Wednesday, July 14, 2010

Is Obama Anti-Business?

The moguls are up in arms. From Verizon's Ivan Seidenberg to Boston Properties' Mort Zuckerman, the titans of American industry have discovered that their president does not much like them.

Of course, they're right. Now, if only they would offer a cogent explanation for what drew them to support Obama in the first place, to vote for him, and to fund his campaign.

They do not restore their credibility by seeing the obvious. They need to tell us how they missed it when it was not quite so obvious.

On that score, the leaders of American business and banking have some serious explaining to do. As of yet, I have not seen them rushing out to tell us how they could have gotten it so wrong.

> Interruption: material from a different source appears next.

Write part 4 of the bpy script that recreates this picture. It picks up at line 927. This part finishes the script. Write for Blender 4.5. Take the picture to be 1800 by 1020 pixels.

Anyway, being anti-business is a state of mind. It produces what Victor Davis Hanson called a psychology of recession. Link here.

As Hanson explains exceptionally well, it isn't one statement or one piece of legislation. It is an accumulation of statements by the administration, which people eventually put together, as a jigsaw puzzle. Then they see things clearly, draw conclusions, and act accordingly.

Some would call it the administration's rhetoric; others would say that it is a new discourse; surely it also creates a new culture.

As Hanson explains, we need but examine the gestures and actions of the administration. Not the hidden meanings, but the words they use; the concepts they deploy; the actions they take.

As Hanson notes, they are always talking about redistributing, not creating, wealth. They want to restrict, regulate, and constrain the system. They want to punish business, by increased taxation or by regulatory schemes that no one really understands. They are expanding entitlement spending and introducing mountains of new regulations without any real understanding of the consequences.

They are effecting a moral purge of the system. This has created uncertainty and stifled investment and hiring.

Truth be told, the Obami believe that the financial crisis was caused by the fundamental corruption of the banking system. And American capitalism. And the free markets. They feel that their job is to punish the perpetrators. Call it social justice, if you like. But it never created a job or produced any wealth.

The Obama administration has declared war on business. It has sided with big labor unions. And it has let the world know that its mind is preoccupied with punishing malefactors and restricting economic freedom.

It should be no surprise to anyone that business leaders do not want to add to their payrolls or invest in a future that is becoming increasingly uncertain.